Jigar Shah, Director of the Loans Program Office at the Department of Energy, once created the Coalition for Affordable Solar Energy, a nonprofit that mounted an aggressive campaign to kill U.S. tariffs on Chinese solar panels. While it is unclear what role he had in convincing the Biden Administration to tread lightly on China solar imports, Shah’s creation of an advocacy group that helps Chinese multinationals gain unfettered access to the U.S. serves as an example of what U.S. manufacturers are up against.
Shah left an investment fund he created called Generate Capital in 2021 to join the DoE. Generate Capital invests in renewable energy or low-polluting technologies and infrastructure. The company is a big promoter of “net zero”, a United Nations pledge by some companies to go neutral carbon emissions by 2050. This linear focus on net zero is arguably the No. 1 reason why many in Congress, and surely in the White House, have opted to put the two-year pause on tariffs against Chinese multinational solar companies found by the Commerce Department to have circumvented import duties.
In 2018, Generate Capital partnered with BYD Motors in California to fund the manufacturing of electric buses. Shah was the President of the company at the time. BYD owns BYD Solar, which was found by Commerce to be one of four Chinese solar companies in breach of U.S. trade laws.
In June 2022, when Shah was already at the DoE, his former company partnered with Pine Gate Renewables with $500 million in financing. Pine Gate is a large-scale utility builder for solar. It is unclear where their solar panels are made.
This sector is the No. 1 importer of Chinese solar panels, often arguing that the U.S. does not have the capacity to supply big utility projects with the solar it needs to deploy projects on time.
Pine Gate supported the White House solar emergency declaration last June. That emergency declaration was voted down by the House of Representatives by a mostly Republican Congress, though some Democrats also voted to overturn that rule. The vote now heads to the Senate this evening where at least three key Senators, including Ron Wyden (D-OR) and Sherrod Brown (D-OH) have said they will vote to overturn the June 6, 2022 declaration. Biden promised to veto it.
Shah is big on renewable energy advocacy.
He was the founding CEO of the Carbon War Room, a global project founded by Sir Richard Branson and his company Virgin Unite to help businesses move to renewable energy. While the Carbon War Room does not have any obvious links to Chinese solar companies, it does have projects in China designed to push that country to carbon neutrality by 2030, a target that will never be met given China’s recent build-out of new coal-fired power plants.
For this reason, it is not surprising that Shang has argued publicly that American consumers could not afford solar panels without China products. He has stressed the need for the two nations to “work together to solve our planet’s energy and environmental crisis.” He has also accused solar tariff proponents of mounting a baseless “anti-China crusade.”
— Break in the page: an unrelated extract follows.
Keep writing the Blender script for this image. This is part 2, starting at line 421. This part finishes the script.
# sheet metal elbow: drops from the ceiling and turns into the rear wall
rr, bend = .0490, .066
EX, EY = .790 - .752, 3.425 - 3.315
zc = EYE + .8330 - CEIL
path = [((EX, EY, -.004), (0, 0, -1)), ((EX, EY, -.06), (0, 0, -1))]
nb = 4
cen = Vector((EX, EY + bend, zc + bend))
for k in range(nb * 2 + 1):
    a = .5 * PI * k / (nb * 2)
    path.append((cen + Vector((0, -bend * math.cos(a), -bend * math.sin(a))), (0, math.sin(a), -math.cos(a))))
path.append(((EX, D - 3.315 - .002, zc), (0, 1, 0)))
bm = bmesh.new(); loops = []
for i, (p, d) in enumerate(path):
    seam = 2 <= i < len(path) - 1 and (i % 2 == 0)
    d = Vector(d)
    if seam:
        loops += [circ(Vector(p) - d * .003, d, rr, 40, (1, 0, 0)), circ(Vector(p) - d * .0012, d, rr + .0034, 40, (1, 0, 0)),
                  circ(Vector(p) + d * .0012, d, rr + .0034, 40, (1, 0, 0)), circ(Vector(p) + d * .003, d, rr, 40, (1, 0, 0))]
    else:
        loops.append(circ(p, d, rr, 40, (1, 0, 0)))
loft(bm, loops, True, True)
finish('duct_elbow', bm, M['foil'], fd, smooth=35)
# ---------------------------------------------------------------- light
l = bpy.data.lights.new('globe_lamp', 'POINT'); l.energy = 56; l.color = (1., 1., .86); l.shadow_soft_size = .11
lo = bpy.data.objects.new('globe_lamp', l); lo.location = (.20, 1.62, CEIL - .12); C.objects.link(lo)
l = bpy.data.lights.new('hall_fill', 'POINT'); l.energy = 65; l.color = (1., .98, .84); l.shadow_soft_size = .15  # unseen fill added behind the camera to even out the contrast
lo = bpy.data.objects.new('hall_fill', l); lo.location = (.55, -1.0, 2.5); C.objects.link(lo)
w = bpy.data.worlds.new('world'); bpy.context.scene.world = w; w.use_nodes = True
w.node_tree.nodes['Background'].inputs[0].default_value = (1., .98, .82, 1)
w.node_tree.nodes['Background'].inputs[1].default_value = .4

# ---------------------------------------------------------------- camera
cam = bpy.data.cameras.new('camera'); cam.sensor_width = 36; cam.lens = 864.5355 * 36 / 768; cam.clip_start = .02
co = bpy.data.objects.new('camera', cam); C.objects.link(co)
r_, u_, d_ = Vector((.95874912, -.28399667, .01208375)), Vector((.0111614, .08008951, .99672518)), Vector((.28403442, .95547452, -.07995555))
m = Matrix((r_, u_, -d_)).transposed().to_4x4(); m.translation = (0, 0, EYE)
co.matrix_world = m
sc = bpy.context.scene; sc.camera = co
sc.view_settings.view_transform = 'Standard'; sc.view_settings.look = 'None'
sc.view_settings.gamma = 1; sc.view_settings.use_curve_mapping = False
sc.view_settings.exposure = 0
Shah’s role as loan officer means he has power to distribute new money allotted by the Inflation Reduction Act and is seen as someone who would push back against singling out Chinese clean energy companies in any way.
Coalition for Affordable Solar Energy’s website is no longer live, but it once claimed that the Shah-led advocacy group represented “the largest companies in the U.S. solar industry” and worked to protect “the affordability of solar energy and the American workforce” – a workforce that primarily focuses on utility project engineers like Pine Gate, and solar installers.
The online member list included Jigar Shah’s own private consultancy, installers, and project developers, and four Chinese manufacturers – Suntech Power, Canadian Solar, Trina Solar, and Yingli Green Energy. Free Beacon said that Shah “partnered” with three of those companies, but it is unclear if he partnered with them to start the Coalition, or if they just became members.
The companies relied on “direct government support” to fund their operations, Reuters reported in 2013, and Suntech founder Shi Zhengrong in a 2010 speech credited two senior CCP officials for the company’s rise, the Free Beacon reported in January. “Suntech is a seed sewn by the Communist Party,” Shi reportedly said.
When Shah joined the DoEin 2021, the loan department had roughly $44 billion, according to the January Free Beacon article. The Inflation Reduction Act added to that and it is now nearly $400 billion at Shah’s disposal.
Rep. Jim Banks (R-IN), a member of the House Select Committee on the CCP told the Free Beacon he expects a lot of those subsidized loans to help fund solar imports from Chinese companies.
A new poll conducted by Morning Consult on behalf of CPA found that an overwhelming majority of likely voters (75%) support requiring the core components that make up solar panels to be manufactured in the United States to satisfy the IRA’s 10% domestic content bonus available to solar project developers that use a minimum level of U.S.-manufactured solar equipment in their projects. Only 8% of likely voters are opposed.